The epistle to Timothy and the mind behind it are not driven to despair, not overwhelmed by a spirit of fear, but of love and power and of self -control. Paul is an ambassador in chains, of hope. Giving up on hope is always wrong, because it privileges the mind over the soul, even in the face of what we believe to be certain disaster, giving up on hope is always wrong. Giving in to despair is a kind of sin because it assumes that all the outcomes are known, that the future is doomed, that we know what will be the end of all things. But we don’t. God is always there capable of new creativity and new creation, even in the circumstances of our death. And God is greater than death: God’s purposes are not thwarted by the grave. As the epistle to Timothy goes on to say after our reading ends tonight, in verse 11.  “If we have died with him, we will also live with him,. If we are faithless he remains faithful, for he cannot deny himself “.

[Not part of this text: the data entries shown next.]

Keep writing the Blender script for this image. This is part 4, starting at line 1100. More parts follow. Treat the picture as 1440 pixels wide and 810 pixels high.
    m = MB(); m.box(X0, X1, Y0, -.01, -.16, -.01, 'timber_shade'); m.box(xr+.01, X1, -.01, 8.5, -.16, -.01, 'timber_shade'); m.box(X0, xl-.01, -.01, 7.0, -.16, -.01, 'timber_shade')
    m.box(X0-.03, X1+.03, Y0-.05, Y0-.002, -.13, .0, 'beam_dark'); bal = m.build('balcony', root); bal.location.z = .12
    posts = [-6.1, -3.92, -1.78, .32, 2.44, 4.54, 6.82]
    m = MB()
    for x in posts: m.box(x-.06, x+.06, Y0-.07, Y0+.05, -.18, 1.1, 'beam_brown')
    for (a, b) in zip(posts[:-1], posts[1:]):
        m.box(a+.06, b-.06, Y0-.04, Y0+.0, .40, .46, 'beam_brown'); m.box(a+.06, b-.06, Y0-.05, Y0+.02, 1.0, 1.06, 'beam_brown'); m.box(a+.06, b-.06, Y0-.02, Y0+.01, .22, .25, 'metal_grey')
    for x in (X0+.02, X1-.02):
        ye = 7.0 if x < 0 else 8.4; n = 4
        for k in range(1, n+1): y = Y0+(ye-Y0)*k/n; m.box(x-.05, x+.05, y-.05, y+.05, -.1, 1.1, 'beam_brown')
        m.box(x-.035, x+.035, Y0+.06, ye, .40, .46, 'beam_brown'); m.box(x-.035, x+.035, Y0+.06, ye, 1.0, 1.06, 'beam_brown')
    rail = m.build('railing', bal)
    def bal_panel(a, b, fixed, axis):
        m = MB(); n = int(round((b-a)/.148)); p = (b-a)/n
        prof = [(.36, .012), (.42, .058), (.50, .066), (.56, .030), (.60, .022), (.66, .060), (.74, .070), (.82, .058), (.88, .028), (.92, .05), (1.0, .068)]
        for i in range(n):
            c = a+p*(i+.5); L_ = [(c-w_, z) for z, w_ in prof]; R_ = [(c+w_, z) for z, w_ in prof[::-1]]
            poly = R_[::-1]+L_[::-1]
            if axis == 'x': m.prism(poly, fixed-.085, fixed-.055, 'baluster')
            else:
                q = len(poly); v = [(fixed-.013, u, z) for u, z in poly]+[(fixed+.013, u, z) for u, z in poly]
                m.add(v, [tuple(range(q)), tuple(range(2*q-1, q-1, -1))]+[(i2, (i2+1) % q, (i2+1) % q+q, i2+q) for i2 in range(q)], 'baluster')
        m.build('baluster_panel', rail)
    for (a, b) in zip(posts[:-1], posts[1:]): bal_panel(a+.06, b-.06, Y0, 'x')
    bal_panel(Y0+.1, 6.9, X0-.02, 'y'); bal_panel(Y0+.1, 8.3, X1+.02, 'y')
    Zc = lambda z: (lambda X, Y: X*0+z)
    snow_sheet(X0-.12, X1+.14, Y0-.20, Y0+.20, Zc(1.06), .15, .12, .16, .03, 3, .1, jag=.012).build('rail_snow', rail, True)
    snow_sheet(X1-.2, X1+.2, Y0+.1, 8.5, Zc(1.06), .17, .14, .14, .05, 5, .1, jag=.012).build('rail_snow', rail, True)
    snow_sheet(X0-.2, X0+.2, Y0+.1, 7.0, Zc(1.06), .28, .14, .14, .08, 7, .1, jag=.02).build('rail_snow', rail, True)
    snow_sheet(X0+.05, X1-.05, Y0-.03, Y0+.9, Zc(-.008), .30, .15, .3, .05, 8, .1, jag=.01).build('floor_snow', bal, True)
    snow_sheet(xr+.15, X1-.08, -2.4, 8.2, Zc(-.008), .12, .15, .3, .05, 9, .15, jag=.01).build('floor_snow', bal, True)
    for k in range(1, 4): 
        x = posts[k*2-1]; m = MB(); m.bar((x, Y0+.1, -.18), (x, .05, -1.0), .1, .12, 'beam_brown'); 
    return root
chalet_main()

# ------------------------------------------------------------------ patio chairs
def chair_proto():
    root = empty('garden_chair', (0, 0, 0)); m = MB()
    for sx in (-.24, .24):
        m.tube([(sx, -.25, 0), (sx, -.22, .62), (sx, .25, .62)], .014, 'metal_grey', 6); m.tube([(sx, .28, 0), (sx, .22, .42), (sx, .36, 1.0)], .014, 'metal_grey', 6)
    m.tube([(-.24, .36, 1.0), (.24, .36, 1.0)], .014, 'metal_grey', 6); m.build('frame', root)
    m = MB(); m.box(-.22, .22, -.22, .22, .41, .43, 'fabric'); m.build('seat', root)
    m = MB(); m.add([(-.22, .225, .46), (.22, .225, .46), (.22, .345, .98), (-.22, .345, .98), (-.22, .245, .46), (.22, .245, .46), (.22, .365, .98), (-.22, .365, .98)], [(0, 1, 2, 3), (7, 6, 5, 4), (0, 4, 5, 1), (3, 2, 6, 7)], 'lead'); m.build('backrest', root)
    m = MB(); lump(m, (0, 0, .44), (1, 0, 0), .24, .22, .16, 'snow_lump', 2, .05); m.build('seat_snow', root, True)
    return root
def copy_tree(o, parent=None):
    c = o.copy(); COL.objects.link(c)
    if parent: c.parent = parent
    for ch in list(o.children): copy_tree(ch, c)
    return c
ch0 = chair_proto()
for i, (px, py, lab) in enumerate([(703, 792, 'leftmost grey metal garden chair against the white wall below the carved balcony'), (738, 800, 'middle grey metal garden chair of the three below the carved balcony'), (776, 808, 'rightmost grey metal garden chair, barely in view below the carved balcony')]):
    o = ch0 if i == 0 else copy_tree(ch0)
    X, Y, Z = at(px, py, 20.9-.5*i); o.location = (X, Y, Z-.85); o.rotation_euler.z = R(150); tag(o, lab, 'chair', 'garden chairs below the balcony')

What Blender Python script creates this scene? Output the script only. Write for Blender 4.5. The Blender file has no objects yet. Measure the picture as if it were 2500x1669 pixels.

Although Paul is confined in a small space under house arrest, his message of salvation through God in Christ is free and active. The word for salvation from the New testament is sozo, from the hebrew yasha, which means deliverance, or radical liberation and healing. It contains the idea of spaciousness, or roominess. Like a house in which there are many rooms. The concept here is of being freed to rise up and walk, to walk tall after being clamped down, or shackled, or bent over, or burdened. While Paul is chained he can say in 2 Timothy chapter 2 verse 9 “ but the Word of God is not chained”. So his words of freedom in Christ go out and reach us today two thousand years later, from where he was chained like a criminal. Even if you aren’t certain of the Pauline authorship of the epistle to Timothy, Pauls spirituality and mind are surely represented in some key way in these words and they carry his vision. This means a lot to me since I live above the place that is now thought to be his house arrest site in Rome.

From this room Paul would have seen the procession of the emperor go by, the clatter of the troops in procession and the triumphant parade of victorious athletes marching to the Coliseum. So he can say In the case of an athlete, “no one is crowned without competing according to the rules”. In his case he has run the race that was set before him and awaits a crown of everlasting life. Giving up on hope is always wrong…

In this hope then we can think of Pope Francis in Rome honouring the tomb of St Paul during the week of prayer for Christian unity this last January two thousand years after Pauls house arrest and beheading. I was there at the tomb representing the Archbishop of Canterbury and was accompanied by the Ecumenical Patriarch. In front of four thousand people, in the basilica of St Pauls Outside the walls, , the Pope took the two of us down to the tomb of St Paul in the centre of the church, and gripping us by the elbows, said words to the effect of  “ this is what can bring us together, this is our focus”. The flowering of the gospel that came through St Paul’s life and mission, is alive and well and speaking to us now, two thousand years later. Giving up on hope is always wrong.

Then just this last week Pope Francis went on to say

The Lord asks of us a renewed openness: he asks us not to close ourselves against dialogue and encounter, but rather to accept all that is valid and positive that is offered to us even from those who think differently to us or who adopt different positions. Let us not focus on what divides us, but rather on that which unites us, seeking to know and love Christ better and to share the riches of His love…we are divided against ourselves. However we all have something in common: we believe in Jesus Christ, the Lord… in the Father, the Son and the Holy Spirit. We walk together, we are on the same path… let us help each other! Let us receive communion on the way. This spiritual ecumenism: walking the path of life together in our faith in Jesus Christ the Lord”

This is the faith of St Paul, this is the faith of Pope Francis, this is the faith of the church.